Topic:
CDNs and other optimization techniques. This comes up a lot, it crosses numerous mailing lists and twitter. If you have thoughts on this, let's discuss and we can easily cite/refernce in the future....
Here is a statement from @scott_gonzales on twitter, and some thoughts from me to open the discussion
Scott: CDNs have much higher cache-miss rates than you'd think, and JS should be concatenated and deployed from the server
Me: It's true cache-misses are higher, but I don't want to throw the baby out with the bathwater. The advantages of concat will largely disappear with HTTP2. CDNs have a number of things (some in theory and some in practice) which seem good. At an incredibly utilitarian level, if I can offload that from my own infrastructure and maybe reduce hops for this requests too - seems good. At a more conceptual level, the idea that some resources are highly shareble and deserve a special home/cache seems good even if CDNs don't currently fully enable that - seems maybe not so much a problem with the CDN as much as one for the platform to help tackle. It does seem ridiculous to send signficant capabilities like jQuery, Ember or Angular down over and over and ask them to eat up cache space in my own domain. It really seems like there should be 1 and only 1 version of content called jQuery-x.y.z.js
Well, I'm guessing that the subject is not hosting your own JS on a CDN, but hosting generic frameworks over their "official" CDN, while downloading your own JS from your server.
I'm also guessing that the cache-misses your discussing are cache-misses in the browser's cache (since he never saw this specific jquery version served from this specific CDN), not cache-misses in the CDN infrastructure itself.
If I guessed right, then my short answer is "it depends on the cache HITs".
The long one:
Assuming HTTP2/SPDY, ideally you'd want all of your JS served from the same host as separate files. That would give you the maximal cache & execution flexibility, while providing all the benefits of concatenation (and more).
The downside is that you're missing out on possible users that already downloaded jQuery-x.y.z.js from the "official" CDN, and would need to re-download it.
Delegating jQuery to the CDN, which is a separate host, would force the browser (in case of a MISS) to do the DNS+TCP_SYN+TLS_handshake dance (even if with a possibly shorter RTT), just to download a single resource. (which probably needs to run before your other JS resources would, so it's blocking JS execution)

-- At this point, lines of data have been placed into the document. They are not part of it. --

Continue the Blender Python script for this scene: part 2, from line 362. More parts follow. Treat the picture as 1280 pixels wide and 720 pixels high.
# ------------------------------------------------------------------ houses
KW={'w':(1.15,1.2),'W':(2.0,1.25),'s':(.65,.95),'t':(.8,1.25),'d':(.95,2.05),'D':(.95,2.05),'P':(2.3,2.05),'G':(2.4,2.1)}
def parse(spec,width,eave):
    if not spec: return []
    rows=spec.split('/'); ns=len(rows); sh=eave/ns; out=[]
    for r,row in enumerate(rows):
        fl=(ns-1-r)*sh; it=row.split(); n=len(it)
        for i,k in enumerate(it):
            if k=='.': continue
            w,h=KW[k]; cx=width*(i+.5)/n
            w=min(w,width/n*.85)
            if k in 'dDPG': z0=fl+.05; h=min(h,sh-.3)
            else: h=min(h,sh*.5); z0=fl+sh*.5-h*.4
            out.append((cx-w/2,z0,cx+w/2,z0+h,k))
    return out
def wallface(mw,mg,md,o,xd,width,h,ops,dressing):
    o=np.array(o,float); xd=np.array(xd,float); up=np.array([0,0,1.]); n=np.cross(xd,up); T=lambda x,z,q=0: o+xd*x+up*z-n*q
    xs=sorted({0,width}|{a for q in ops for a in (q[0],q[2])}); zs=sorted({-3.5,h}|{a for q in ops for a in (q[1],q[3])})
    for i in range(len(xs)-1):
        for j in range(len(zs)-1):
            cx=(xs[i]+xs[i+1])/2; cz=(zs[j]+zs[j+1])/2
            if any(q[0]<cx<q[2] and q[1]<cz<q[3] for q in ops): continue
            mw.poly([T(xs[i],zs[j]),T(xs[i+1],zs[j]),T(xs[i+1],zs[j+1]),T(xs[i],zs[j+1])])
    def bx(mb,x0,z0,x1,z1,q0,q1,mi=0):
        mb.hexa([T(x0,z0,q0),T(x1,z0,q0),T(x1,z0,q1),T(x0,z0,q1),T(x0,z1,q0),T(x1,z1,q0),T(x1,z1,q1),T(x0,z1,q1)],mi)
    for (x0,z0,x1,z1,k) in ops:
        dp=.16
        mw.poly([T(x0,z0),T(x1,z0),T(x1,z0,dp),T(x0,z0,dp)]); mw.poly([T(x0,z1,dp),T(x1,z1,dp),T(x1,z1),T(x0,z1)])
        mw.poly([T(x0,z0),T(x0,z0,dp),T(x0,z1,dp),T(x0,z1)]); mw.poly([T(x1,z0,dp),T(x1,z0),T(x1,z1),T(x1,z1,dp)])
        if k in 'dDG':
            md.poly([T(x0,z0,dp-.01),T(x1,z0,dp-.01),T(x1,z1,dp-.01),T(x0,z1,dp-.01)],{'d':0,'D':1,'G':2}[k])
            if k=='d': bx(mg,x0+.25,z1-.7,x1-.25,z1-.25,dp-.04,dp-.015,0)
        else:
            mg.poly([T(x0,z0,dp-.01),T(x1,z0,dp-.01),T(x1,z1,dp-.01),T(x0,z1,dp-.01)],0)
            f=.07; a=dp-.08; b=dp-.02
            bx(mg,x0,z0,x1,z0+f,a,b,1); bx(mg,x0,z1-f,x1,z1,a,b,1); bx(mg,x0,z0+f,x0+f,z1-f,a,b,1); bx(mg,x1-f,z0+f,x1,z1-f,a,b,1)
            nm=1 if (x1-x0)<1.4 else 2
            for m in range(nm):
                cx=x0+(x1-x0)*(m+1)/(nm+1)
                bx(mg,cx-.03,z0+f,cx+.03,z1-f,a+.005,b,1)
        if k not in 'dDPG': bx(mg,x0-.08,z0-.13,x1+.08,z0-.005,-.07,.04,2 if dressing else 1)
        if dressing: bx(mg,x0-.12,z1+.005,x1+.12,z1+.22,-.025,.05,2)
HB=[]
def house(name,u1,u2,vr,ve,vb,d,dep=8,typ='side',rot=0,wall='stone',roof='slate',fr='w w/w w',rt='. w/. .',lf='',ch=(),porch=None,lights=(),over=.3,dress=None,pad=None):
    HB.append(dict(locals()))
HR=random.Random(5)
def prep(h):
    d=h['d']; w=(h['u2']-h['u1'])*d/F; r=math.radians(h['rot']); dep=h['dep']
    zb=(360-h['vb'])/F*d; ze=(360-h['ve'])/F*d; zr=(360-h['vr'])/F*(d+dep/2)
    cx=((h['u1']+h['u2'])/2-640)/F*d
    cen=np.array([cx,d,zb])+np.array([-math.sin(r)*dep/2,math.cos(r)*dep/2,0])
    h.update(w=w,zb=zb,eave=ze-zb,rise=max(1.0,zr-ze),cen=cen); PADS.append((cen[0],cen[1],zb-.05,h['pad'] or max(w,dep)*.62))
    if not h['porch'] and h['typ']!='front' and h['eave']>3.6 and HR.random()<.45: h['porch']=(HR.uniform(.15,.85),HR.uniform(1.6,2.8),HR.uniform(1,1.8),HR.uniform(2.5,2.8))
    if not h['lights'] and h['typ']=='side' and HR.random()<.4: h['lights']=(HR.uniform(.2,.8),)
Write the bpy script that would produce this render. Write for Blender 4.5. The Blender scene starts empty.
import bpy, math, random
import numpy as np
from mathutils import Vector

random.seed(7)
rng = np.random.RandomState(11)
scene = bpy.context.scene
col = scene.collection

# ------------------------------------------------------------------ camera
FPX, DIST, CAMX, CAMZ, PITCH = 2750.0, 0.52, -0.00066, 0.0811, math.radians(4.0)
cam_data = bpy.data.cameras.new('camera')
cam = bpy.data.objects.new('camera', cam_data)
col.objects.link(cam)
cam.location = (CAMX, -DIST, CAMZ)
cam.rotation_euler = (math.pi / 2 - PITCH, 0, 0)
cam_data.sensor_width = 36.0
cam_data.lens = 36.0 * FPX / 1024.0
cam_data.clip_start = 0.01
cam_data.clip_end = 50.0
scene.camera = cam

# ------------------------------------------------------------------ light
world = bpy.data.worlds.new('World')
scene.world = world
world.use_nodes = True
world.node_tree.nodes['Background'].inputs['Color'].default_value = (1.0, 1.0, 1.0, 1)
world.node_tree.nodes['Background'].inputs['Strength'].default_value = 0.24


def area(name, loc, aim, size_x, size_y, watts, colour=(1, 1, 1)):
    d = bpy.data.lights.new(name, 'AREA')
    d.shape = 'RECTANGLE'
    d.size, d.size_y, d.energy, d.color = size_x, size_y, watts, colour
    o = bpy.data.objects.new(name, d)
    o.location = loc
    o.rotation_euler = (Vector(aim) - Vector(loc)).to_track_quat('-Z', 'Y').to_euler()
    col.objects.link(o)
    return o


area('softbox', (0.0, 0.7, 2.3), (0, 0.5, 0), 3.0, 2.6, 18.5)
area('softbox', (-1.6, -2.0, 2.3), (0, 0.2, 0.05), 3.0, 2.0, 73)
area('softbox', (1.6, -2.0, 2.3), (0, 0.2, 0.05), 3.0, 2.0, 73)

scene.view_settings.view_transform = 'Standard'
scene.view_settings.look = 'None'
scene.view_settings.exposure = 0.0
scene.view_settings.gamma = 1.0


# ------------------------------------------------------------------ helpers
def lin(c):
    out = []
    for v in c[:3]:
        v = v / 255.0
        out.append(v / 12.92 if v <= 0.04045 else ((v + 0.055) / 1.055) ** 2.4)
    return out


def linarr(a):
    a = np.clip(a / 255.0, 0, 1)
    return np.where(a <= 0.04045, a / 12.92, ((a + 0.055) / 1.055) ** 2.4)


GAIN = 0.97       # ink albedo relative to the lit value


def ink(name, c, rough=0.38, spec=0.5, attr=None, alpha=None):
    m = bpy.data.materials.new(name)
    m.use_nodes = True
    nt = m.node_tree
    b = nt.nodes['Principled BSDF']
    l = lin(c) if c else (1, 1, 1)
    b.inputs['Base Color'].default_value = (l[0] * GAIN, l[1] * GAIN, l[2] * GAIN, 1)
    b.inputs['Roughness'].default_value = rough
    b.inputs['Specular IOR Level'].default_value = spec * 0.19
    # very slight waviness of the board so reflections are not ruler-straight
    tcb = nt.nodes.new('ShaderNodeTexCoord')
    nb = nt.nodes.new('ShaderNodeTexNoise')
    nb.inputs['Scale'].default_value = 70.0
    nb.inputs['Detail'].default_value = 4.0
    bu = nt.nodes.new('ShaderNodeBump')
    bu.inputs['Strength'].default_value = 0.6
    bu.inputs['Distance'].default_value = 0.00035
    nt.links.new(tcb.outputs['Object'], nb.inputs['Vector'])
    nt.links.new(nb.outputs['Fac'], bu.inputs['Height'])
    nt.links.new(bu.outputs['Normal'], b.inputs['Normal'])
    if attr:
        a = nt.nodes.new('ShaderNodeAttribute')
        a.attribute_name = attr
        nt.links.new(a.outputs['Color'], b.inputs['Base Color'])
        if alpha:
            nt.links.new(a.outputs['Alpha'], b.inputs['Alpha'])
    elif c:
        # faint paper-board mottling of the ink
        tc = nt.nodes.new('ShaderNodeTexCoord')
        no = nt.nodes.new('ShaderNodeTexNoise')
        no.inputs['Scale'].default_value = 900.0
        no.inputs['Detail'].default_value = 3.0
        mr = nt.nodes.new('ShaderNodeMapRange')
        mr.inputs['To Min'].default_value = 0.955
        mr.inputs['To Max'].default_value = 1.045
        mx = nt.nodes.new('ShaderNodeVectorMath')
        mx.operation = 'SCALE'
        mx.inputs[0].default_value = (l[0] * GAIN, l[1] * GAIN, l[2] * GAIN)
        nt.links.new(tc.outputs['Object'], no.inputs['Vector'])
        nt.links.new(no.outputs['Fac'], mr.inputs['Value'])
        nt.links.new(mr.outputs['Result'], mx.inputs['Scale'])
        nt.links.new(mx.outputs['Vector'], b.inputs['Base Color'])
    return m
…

So, it really depends on the cache HITs ratio your users' browser cache is showing, but if HITs are the minority, you'd get better performance storing everything on your server.
Assuming HTTP1.1, I wouldn't recommend concatenating jQuery along with the rest of your JS (unless you have very little JS), because you don't want to stall jQuery's execution waiting for all the other JS resources to download, and JS files can run only after the entire file was downloaded.
So, in that case, the only "extra" cost of a jQuery cache MISS, is an extra DNS request, and it can be negated by the shorter RTT. That means that the MISS tolerance should be higher than the other case.
A definite answer of "what should be the MISS rate for this to be worth-while" requires some testing on your specific app, to know what the tradeoffs are with the resources it needs.
Regarding non-network related advantages of sharing resources, at least in theory, browsers could keep bytecode/machinecode products of highly shared resources and re-use them. I'm not sure this is actually happening in browsers today, but if it does, that's a bonus point for CDNs.
I completely agree with you that re-downloading the same major frameworks over and over is a waste of everyone's time and computing resources. I'm not sure that CDNs are the solution for that.